We must invest in infrastructure, or Atlanta's economy -- and the national economy -- is going to shrivel up and die.
The media and the pollsters focus on issues like war, abortion, gay rights. Quite frankly, for those of us in the trenches, they're not the hot button issues.
Cities are America's laboratories. But once we figure out solutions, we need the federal government's help to roll them out to the entire country.
I want a community organizer in the White House, because that's what I do every single day.
Our cities are where it’s at.
The strength of a city is the combustion engineering that takes place inside it.
Use our cities more effectively.
The presidential nomination process certainly has a negative effect on the coverage of cities.
I challenge you, presidential candidates - talk more about cities. It will be beneficial to you, it will be beneficial to the country.
President Bush has not only neglected cities, but has hurt our cities in such enormous ways.
We have wars here in our city. We should be making strides against drugs and gang violence, but it's something I never hear the presidential candidates talk about.
Our cities across this country are proud. They have a great history. But like a boxer, they've taken one knee, and they have to bring themselves back.
Alon Levy on 12.13.07:
I think you're reversing cause and effect.
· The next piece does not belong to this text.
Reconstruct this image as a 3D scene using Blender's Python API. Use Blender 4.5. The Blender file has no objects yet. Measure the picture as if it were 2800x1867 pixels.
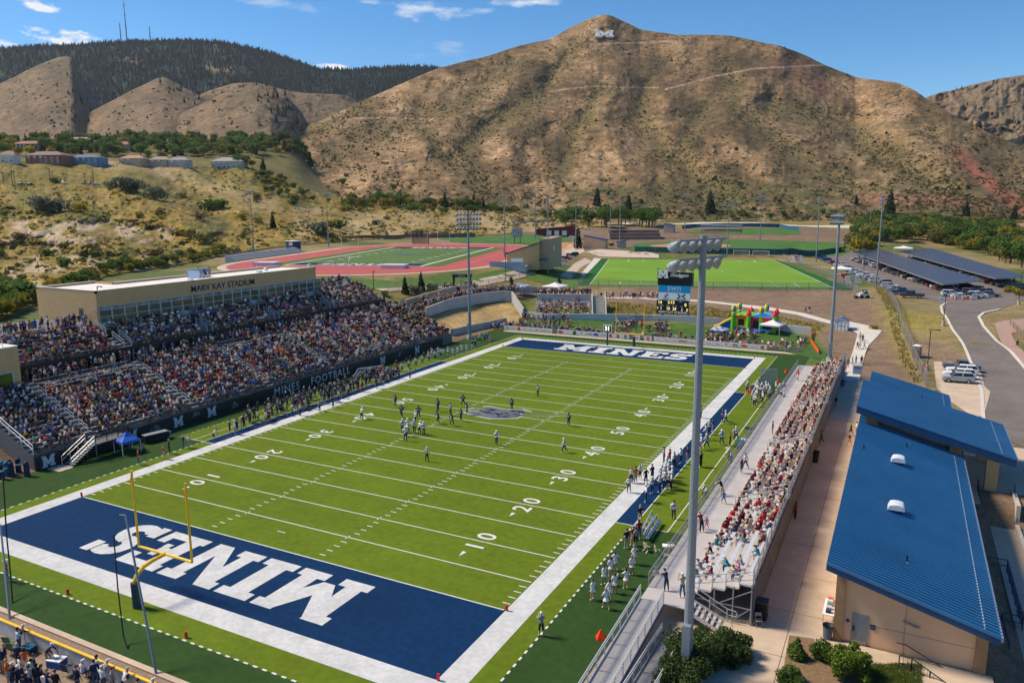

Most Northeastern cities began losing population in the 1940s or 50s, before deindustrialization started to set in. The loss of whites was even more staggering; Newark lost 54% of its white population between 1950 and 1970, and the blacks who replaced them tended to be poor, unskilled, and marginalized.
Inigo on 12.14.07:
Another casualty of the "War on Poverty". When government tries to entitle people with incentives to not work it usually has this outcome. The stats mentioned in the article are not caused by Kodak's failure, they are caused by a liberal thought process that keeps people depending on the welfare state instead of creating incentives for job creation. Tax the devil out of corporations and business and see where they go........Mostly out of New York.
Elana on 12.14.07:
Without taxes how do we pay for roads, how do you pay for education for the students who will one day mix the chemicals at a Kodak lab? Anti-tax absolutists are like children who demand toys without understanding that they cost money. Taxes didn't push out Kodak, the reduction in manufacturing jobs is a product of technical advances that reduced the number of workers necessary to do a job and because of anti-American attacks against unions.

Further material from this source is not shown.